Given material:
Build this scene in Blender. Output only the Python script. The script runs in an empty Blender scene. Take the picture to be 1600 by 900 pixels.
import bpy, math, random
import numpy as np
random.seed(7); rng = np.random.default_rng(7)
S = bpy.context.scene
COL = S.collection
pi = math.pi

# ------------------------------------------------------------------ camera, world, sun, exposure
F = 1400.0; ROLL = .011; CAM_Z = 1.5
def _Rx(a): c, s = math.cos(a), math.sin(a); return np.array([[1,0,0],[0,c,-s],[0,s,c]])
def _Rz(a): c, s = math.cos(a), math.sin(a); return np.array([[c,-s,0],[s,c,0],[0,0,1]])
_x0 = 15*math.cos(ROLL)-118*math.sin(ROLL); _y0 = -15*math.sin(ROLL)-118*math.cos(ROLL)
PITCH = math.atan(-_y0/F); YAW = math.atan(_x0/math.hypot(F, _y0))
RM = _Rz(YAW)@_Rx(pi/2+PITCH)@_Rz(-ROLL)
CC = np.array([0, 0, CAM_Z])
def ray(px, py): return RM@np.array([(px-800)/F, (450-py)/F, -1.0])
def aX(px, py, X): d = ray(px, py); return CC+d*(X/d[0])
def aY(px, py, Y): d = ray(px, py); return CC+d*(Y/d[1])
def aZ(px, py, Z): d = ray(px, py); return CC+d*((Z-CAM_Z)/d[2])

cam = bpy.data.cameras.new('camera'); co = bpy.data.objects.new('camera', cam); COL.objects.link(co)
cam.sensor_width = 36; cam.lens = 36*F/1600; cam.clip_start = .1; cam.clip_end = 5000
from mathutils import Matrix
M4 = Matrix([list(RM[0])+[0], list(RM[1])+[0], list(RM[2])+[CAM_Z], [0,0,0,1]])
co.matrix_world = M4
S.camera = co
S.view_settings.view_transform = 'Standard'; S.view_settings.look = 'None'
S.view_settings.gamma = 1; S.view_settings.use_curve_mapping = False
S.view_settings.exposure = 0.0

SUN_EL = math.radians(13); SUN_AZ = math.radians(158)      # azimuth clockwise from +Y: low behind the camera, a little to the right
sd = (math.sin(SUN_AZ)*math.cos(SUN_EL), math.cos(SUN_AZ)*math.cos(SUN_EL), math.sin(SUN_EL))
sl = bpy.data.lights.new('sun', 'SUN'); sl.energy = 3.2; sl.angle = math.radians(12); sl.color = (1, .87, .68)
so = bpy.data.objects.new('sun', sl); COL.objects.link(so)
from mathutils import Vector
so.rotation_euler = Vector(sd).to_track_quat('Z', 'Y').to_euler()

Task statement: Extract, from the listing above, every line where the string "scene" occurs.

Answer to this problem:
Build this scene in Blender. Output only the Python script. The script runs in an empty Blender scene. Take the picture to be 1600 by 900 pixels.
S = bpy.context.scene